**PROBLEM DETAILS**
For the listing below, give the count of lines containing the string "Blender" and nothing else.

[3D scene scripts]
____

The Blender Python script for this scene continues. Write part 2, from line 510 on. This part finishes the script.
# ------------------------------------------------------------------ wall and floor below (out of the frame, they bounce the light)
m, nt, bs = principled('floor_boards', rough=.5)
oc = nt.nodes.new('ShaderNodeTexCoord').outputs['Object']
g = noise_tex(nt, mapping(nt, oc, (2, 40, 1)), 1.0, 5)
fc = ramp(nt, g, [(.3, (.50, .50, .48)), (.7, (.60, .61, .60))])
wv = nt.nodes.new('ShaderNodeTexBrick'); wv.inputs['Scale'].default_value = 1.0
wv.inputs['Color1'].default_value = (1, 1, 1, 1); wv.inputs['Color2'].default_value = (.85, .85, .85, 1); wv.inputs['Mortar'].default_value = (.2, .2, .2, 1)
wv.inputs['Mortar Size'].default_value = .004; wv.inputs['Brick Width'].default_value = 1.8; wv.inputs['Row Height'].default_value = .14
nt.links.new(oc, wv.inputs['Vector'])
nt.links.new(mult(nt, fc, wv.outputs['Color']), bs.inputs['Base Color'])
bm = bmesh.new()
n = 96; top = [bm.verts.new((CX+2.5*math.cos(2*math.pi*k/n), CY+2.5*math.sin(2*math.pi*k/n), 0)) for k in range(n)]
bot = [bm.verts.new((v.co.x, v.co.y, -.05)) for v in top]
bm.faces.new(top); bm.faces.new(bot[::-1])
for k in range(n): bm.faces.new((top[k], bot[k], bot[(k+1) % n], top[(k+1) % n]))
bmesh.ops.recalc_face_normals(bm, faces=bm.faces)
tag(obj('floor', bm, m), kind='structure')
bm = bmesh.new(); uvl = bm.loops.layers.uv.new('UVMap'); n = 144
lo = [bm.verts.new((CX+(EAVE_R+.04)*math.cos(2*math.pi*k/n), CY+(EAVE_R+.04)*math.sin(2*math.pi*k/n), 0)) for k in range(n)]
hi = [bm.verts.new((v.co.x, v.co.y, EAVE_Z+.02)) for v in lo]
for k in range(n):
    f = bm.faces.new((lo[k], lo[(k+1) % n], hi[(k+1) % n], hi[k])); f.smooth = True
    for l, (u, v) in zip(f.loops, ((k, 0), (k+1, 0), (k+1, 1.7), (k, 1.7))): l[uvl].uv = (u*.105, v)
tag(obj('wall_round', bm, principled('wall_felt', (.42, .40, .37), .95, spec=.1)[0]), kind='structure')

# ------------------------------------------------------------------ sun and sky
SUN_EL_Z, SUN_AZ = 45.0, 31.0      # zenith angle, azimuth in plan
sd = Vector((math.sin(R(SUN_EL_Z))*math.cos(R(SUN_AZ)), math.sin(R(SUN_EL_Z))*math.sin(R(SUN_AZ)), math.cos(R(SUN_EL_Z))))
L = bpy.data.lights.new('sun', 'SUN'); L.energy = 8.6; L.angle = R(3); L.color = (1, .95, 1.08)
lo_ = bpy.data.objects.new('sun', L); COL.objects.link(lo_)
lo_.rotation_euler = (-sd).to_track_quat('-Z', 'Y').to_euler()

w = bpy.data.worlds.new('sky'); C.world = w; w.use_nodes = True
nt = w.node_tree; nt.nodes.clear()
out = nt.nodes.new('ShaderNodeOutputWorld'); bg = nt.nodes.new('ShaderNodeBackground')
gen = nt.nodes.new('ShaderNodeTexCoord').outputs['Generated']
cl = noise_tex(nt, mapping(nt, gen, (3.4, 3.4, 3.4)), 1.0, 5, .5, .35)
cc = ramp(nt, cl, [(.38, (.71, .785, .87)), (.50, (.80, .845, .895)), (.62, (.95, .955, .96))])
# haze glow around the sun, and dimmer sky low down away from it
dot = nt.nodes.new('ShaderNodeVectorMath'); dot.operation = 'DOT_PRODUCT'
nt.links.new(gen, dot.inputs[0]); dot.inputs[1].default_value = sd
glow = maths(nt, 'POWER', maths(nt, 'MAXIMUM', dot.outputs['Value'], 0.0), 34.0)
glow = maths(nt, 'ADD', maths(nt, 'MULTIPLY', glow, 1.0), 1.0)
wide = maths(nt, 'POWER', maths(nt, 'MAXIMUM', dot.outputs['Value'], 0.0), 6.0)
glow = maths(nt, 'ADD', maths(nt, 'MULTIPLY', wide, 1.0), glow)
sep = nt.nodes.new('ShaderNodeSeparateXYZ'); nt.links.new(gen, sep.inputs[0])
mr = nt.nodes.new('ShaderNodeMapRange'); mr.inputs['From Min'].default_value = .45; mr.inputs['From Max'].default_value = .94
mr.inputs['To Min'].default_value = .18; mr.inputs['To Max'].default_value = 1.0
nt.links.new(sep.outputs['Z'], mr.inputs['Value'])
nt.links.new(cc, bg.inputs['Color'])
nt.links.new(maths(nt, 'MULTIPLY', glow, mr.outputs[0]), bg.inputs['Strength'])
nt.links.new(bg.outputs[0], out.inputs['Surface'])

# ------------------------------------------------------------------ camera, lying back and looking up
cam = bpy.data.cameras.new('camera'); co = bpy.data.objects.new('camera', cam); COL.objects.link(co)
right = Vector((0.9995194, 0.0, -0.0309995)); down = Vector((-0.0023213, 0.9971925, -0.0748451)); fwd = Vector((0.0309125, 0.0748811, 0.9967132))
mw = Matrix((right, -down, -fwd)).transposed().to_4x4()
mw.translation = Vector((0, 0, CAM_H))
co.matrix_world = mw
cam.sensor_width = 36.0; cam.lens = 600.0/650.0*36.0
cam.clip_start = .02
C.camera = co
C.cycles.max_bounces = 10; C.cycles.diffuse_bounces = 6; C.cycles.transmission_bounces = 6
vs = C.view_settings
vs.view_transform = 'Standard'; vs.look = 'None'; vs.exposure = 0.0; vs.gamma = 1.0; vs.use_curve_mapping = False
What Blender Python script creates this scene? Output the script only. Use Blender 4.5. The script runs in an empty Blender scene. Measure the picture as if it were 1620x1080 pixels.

____

**TASK ANSWER**
2